Dynamic pore-fracture characteristic and evolution influenced by the underground mining considering the in-situ stress

The in-situ pore-fracture development is crucial for the methane drainage during underground mining. In this study, the dynamic characteristic and evolution mechanism of the internal pore-fracture structure located at the mining face were investigated by a self-developed true triaxial coupling nuclear magnetic resonance (NMR) experiment system, considering the mining-induced in-situ stress. The mechanical response characteristics, pore-fracture distribution, morphology and connectivity of coal were analyzed through the T2 spectrum and magnetic resonance imaging (MRI).
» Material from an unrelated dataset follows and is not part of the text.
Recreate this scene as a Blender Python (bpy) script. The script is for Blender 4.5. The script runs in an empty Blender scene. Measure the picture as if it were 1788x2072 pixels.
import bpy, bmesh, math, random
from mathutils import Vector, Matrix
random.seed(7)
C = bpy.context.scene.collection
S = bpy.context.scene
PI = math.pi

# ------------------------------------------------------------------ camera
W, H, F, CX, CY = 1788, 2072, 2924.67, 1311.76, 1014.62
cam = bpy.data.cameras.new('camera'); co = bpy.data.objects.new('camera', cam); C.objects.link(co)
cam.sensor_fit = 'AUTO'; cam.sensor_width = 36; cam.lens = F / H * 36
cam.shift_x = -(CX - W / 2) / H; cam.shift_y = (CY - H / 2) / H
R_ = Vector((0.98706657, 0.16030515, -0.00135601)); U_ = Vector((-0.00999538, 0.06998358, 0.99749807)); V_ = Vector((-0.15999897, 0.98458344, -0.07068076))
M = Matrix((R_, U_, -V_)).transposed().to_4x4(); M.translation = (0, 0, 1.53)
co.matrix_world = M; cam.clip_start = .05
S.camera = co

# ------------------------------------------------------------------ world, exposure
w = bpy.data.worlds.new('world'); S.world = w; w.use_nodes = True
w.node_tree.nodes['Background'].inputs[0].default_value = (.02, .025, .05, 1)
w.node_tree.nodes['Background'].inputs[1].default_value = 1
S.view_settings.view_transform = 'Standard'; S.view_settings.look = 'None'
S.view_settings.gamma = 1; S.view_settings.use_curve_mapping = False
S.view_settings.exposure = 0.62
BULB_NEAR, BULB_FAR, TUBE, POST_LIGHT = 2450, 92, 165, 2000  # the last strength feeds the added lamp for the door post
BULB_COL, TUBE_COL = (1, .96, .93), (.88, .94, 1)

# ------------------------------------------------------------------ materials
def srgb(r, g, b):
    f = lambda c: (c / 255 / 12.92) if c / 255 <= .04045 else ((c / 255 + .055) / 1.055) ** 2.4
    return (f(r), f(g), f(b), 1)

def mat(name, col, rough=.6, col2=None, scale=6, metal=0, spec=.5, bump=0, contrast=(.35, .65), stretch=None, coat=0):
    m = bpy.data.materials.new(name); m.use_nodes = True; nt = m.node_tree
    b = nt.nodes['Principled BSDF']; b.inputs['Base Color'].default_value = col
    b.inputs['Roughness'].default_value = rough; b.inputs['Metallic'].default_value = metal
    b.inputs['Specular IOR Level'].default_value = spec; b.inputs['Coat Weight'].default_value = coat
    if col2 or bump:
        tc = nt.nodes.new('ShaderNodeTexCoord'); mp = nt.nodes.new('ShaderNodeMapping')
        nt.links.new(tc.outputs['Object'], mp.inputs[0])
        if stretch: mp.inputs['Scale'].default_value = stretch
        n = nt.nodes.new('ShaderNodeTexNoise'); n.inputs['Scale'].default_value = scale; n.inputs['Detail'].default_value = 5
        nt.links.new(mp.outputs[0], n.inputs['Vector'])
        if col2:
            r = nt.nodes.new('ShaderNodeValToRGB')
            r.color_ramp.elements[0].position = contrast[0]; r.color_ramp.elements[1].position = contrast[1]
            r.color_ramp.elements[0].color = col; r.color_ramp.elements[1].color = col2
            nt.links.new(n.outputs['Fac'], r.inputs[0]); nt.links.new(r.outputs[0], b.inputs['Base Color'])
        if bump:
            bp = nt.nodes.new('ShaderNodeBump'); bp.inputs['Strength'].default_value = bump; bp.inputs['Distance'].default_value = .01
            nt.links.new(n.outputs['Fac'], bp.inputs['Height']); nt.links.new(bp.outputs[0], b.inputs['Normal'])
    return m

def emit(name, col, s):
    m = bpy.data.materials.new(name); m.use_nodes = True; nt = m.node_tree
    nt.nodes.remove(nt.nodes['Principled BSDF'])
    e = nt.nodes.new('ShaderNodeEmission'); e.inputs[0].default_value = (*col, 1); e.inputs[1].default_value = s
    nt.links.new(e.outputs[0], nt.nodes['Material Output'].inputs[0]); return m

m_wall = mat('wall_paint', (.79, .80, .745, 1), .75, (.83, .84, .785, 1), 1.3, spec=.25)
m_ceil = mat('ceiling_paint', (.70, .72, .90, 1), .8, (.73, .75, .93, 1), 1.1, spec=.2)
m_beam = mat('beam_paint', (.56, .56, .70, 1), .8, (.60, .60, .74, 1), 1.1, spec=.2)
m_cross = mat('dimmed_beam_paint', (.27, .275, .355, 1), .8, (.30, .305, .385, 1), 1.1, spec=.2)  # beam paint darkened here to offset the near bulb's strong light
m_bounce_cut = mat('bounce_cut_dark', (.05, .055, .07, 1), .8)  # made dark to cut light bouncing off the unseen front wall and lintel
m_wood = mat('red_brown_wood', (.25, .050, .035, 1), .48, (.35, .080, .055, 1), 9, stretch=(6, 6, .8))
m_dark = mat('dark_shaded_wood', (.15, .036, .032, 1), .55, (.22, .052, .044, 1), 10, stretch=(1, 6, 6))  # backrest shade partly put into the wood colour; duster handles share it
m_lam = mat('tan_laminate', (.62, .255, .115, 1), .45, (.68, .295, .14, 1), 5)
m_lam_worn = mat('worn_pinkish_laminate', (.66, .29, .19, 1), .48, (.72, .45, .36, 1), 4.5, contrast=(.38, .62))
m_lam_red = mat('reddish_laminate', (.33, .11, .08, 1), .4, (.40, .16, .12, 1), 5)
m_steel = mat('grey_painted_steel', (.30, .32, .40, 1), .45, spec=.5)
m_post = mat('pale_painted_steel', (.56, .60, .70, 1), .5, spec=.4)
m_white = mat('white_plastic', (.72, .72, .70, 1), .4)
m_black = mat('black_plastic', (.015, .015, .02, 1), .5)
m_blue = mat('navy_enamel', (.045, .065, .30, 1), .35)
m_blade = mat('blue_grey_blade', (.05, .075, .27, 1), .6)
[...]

The result shows that the pore-fracture of the coal is composed of adsorption pore (58%–67 %, AP＜1.5 ms), seepage pore (28%–43 %, 1.5 ms＜SP＜98 ms) and migration pore (2.3%–7.5 %, 98 ms＜MP). The compression, pore-dilation, and crack and fracture creation are successively occurred responding to the stress loading. The dynamic drop, slight increase and stabilization were sequentially presented in pore volume, while pore distribution gradually approached the homogeneity, which was mainly contributed by the evolution of SP and MP. The development-, transformation- and mixture-type pore-fracture, occurred at lower in-situ stress (LISS), middle in-situ stress (MISS), and high in-situ stress (HISS), was dominated by the SP-MP, AP-SP-MP, and SP-MP respectively. The fractal dimension experienced the sharp drop, dynamic increase and dramatic decrease with the dynamic- and slight-variation amplitude were observed at LISS, HISS and MISS, respectively. A slight increase of the number in connected channels was formed by the transformation-dependent AP and mixture-dependent AP and MP for LISS and HISS, while the dynamic increase of connective channel was created by the developed crack and fracture. The optimal methane channels were presented the elastic-plastic period with mature SP-MP pore-fracture in HISS, AP in MISS, and SP-MP in LISS. The finding provides insight into the co-mining of coal and methane.